(Entries with scene source code)
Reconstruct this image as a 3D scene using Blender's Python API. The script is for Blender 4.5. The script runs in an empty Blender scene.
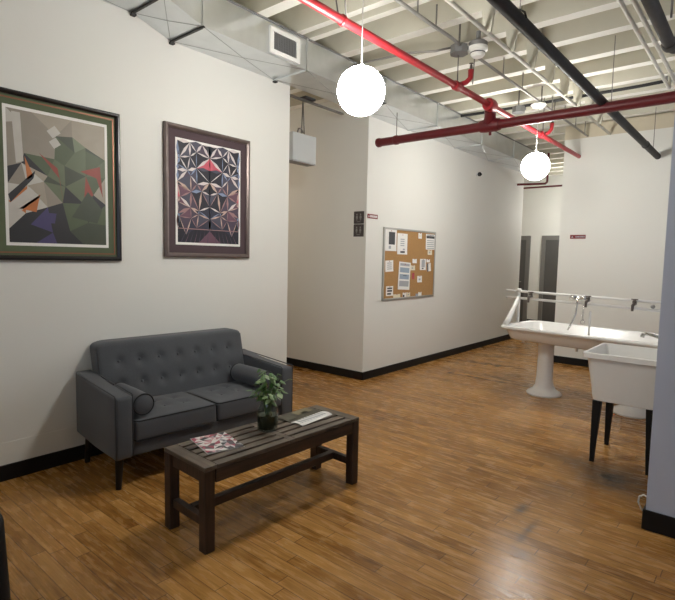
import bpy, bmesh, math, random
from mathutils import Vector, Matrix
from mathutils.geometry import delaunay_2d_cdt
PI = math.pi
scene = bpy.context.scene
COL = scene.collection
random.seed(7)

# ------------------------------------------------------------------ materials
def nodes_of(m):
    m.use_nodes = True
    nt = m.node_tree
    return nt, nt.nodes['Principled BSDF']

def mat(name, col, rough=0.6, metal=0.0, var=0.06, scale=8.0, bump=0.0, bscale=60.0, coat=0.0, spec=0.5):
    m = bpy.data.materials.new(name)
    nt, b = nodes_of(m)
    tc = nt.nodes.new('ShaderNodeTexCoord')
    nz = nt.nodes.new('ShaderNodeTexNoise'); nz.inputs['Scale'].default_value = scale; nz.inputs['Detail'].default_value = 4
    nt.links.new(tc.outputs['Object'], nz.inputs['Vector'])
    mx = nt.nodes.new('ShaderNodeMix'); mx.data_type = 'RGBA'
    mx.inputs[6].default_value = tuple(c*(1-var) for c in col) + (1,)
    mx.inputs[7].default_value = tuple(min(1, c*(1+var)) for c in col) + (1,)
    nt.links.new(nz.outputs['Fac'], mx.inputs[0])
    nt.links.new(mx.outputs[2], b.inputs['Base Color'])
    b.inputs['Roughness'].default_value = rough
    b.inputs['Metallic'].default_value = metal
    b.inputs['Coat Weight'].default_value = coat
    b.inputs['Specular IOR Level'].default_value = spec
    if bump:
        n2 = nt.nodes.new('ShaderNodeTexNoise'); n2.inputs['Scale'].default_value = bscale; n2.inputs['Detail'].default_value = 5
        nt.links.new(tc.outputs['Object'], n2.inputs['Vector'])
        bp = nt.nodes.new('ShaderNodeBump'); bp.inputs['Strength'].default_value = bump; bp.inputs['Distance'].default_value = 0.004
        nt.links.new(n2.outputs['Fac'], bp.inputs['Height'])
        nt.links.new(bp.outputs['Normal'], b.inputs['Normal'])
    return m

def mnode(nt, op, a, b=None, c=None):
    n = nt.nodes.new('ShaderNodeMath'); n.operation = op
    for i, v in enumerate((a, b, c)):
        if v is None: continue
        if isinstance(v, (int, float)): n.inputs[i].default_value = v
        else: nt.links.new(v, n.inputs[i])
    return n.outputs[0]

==

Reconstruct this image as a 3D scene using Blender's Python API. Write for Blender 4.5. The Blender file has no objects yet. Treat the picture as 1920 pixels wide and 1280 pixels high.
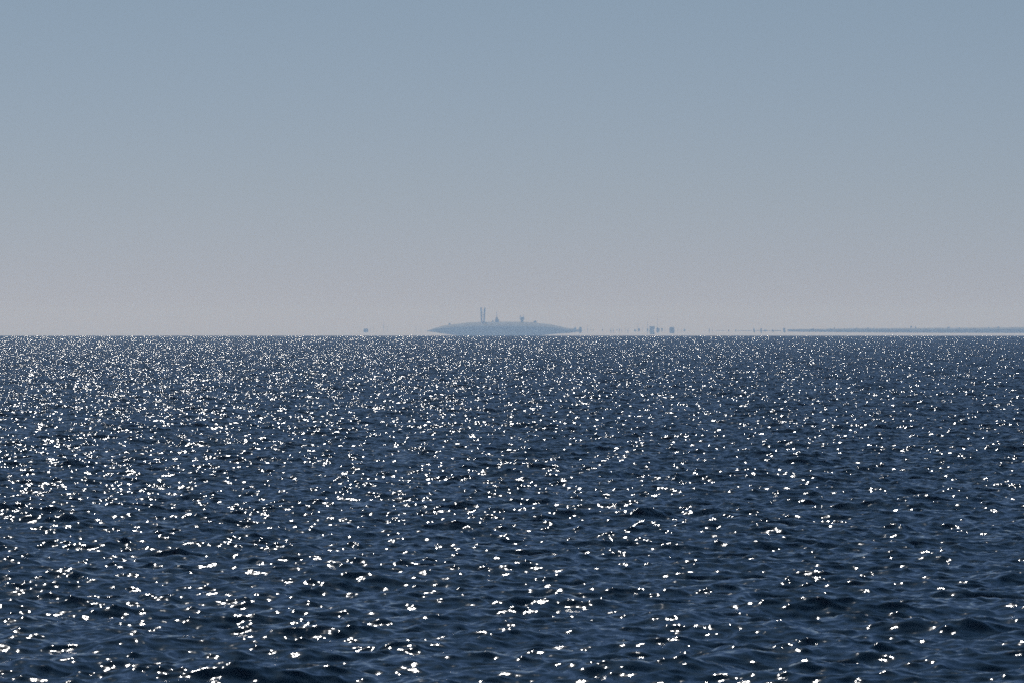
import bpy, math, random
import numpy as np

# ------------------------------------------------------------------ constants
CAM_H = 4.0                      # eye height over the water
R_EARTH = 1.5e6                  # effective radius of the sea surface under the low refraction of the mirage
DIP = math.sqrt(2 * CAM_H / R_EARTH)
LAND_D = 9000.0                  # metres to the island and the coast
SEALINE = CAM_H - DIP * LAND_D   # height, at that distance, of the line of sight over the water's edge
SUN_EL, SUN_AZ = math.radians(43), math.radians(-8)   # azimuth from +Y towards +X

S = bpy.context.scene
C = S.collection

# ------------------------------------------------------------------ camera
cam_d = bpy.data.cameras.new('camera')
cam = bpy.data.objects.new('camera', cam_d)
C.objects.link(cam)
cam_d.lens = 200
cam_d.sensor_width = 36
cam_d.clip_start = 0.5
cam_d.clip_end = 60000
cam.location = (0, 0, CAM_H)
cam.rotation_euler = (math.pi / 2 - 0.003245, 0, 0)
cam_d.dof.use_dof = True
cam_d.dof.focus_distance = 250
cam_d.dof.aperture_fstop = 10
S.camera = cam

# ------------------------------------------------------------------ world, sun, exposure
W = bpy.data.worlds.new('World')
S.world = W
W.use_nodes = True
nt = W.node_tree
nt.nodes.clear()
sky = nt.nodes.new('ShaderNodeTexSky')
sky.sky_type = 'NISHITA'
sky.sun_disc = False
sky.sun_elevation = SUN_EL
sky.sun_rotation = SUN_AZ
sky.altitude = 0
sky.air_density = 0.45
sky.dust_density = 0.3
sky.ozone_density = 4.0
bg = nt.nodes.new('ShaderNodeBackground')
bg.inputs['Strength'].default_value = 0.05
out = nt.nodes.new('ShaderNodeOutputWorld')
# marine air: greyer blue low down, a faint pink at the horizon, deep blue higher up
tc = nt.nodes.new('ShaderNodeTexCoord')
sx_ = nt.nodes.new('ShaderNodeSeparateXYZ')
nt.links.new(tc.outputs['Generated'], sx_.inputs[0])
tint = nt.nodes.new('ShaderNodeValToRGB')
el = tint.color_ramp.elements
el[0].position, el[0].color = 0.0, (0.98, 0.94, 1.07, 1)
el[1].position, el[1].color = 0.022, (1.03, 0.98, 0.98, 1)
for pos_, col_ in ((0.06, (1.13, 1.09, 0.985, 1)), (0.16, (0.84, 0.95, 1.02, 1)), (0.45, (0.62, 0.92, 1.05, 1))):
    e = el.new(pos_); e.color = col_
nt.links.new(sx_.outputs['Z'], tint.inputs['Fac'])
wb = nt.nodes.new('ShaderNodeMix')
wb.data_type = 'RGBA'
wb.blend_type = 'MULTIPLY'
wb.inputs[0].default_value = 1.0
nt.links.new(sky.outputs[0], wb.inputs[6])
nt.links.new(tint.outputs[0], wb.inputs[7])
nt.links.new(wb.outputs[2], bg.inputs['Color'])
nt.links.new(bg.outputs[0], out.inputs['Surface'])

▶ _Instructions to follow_
Transcribe, leaving out pictures, each line from the one containing "empty Blender scene." through the one containing "return nt, nt.nodes['Principled BSDF']".

▶ _Exercise result_
Reconstruct this image as a 3D scene using Blender's Python API. The script is for Blender 4.5. The script runs in an empty Blender scene.
import bpy, bmesh, math, random
from mathutils import Vector, Matrix
from mathutils.geometry import delaunay_2d_cdt
PI = math.pi
scene = bpy.context.scene
COL = scene.collection
random.seed(7)

# ------------------------------------------------------------------ materials
def nodes_of(m):
    m.use_nodes = True
    nt = m.node_tree
    return nt, nt.nodes['Principled BSDF']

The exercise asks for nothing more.